The entirety of Red Squadron except for Luke and Wedge (both of whom were hit but survived).

The two protagonists wearing red suits died in The Running Man, while the two wearing gold survived.

Native guides and workers in archaeology movie series like The Mummy, Indiana Jones, Tomb Raider, Allan Quartermain, etc.

Helmsmen on TNG-era ships, so a main character can take over piloting the ship at a crucial moment.

The entirety of Red Squad aboard the USS Valiant with the exception of Nog and one cadet.

Most of the Oceanic Flight 815 survivors from Lost who weren't in the main cast. They get mowed down one right after the other by flaming arrows, mercenary teams, and old dynamite.

CTU agents, tech support, and administrators who aren't Jack Bauer or Chloe O'Brien.
 
Native guides and workers in archaeology movie series like The Mummy, Indiana Jones, Tomb Raider, Allan Quartermain, etc.
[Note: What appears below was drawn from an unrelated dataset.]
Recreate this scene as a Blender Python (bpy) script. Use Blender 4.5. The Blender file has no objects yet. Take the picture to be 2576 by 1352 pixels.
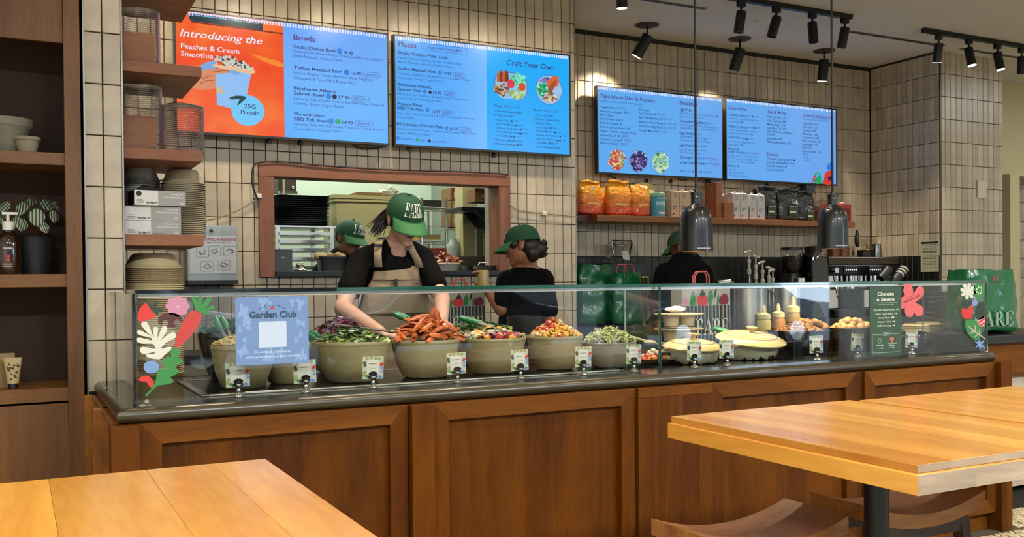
import bpy, bmesh, math, random
from math import sin, cos, pi, radians, sqrt, hypot, atan2
from mathutils import Vector, Matrix, Euler
random.seed(7)
S = bpy.context.scene
COL = S.collection
# ---------------------------------------------------------------- camera
F, CX, CY, HC = 2406.38, 1297.9, 734.3, 1.30      # focal length and principal point in pixels of the 2576x1352 frame
YAW, PITCH, ROLL = 0.482007, -0.0115318, -0.00918077
_f = Vector((sin(YAW)*cos(PITCH), cos(YAW)*cos(PITCH), sin(PITCH)))
_r = Vector((cos(YAW), -sin(YAW), 0)); _u = _r.cross(_f)
RX = cos(ROLL)*_r + sin(ROLL)*_u; UX = -sin(ROLL)*_r + cos(ROLL)*_u; FX = _f
CAM = Vector((0, 0, HC))
cd = bpy.data.cameras.new('camera'); cam = bpy.data.objects.new('camera', cd); COL.objects.link(cam)
cd.sensor_width = 36; cd.lens = F/2576*36; cd.shift_x = (1288-CX)/2576; cd.shift_y = (CY-676)/2576; cd.clip_start = .05
cam.matrix_world = Matrix((( RX.x, UX.x, -FX.x, CAM.x), (RX.y, UX.y, -FX.y, CAM.y), (RX.z, UX.z, -FX.z, CAM.z), (0, 0, 0, 1)))
S.camera = cam
# ---------------------------------------------------------------- world and exposure
S.view_settings.view_transform = 'Standard'; S.view_settings.look = 'None'; S.view_settings.gamma = 1
S.view_settings.use_curve_mapping = False; S.view_settings.exposure = 0.0
W = bpy.data.worlds.new('daylight'); S.world = W; W.use_nodes = True
W.node_tree.nodes['Background'].inputs[0].default_value = (.66, .82, 1, 1)
W.node_tree.nodes['Background'].inputs[1].default_value = 11.5
S.cycles.max_bounces = 8; S.cycles.transparent_max_bounces = 20; S.cycles.diffuse_bounces = 3; S.cycles.glossy_bounces = 3; S.cycles.adaptive_threshold = .05
S.cycles.caustics_reflective = False; S.cycles.caustics_refractive = False; S.cycles.use_denoising = True
S.cycles.sample_clamp_indirect = 6
def spot(loc, target, power, angle=60, blend=.6, color=(1, .84, .62), size=.03):
    l = bpy.data.lights.new('spot', 'SPOT'); l.energy = power; l.spot_size = radians(angle); l.spot_blend = blend; l.color = color; l.shadow_soft_size = size
    o = bpy.data.objects.new('spot_light', l); COL.objects.link(o); o.location = loc
    o.rotation_euler = (Vector(target)-Vector(loc)).to_track_quat('-Z', 'Y').to_euler(); return o
def area(loc, rot, sx, sy, power, color=(1, .86, .68)):
    l = bpy.data.lights.new('area', 'AREA'); l.energy = power; l.shape = 'RECTANGLE'; l.size = sx; l.size_y = sy; l.color = color
    o = bpy.data.objects.new('overhead_area_light', l); COL.objects.link(o); o.location = loc; o.rotation_euler = rot; return o
ZC = 3.345; LAMP = (1, .84, .62)
# rows of downlights in the ceiling over the dining room (fixtures are built with the ceiling below)
DOWN = [(-1.2, .6), (.3, 1.7), (1.9, 1.9), (3.6, 1.9), (5.3, 2.0), (.9, -.6), (2.8, -.4), (4.8, -.4), (6.6, 1.4), (-1.2, 2.6), (7.2, 3.4)]
for x, y in DOWN: spot((x, y, ZC-.03), (x, y, 0), 92, 125, .9, LAMP, size=.06)
FILL_LIGHTS = [(-1.0, -1.6), (1.6, -1.6), (4.2, -1.6), (6.8, -1.6), (9.2, .6), (9.6, 4.4)]      # unseen soft fill lights added under the ceiling to brighten the room
for x, y in FILL_LIGHTS: area((x, y, ZC-.012), (0, 0, 0), 1.15, .55, 210 if x < 8 else 35, (.93, .97, 1))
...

Oh, gosh, yes. I had totally forgotten about the native "bearers" from the old jungle movies. They used to bring tears to my eyes. They were utterly expendable and disposed of with such gleeful abandon by the moviemaker, all the while carrying these enormous weights over their heads. They were always being run over by rogue elephants, run through with spears, torn limb from limb, boiled in pots. Uh-oh, I'm feeling the tears coming on as I write. Gotta go.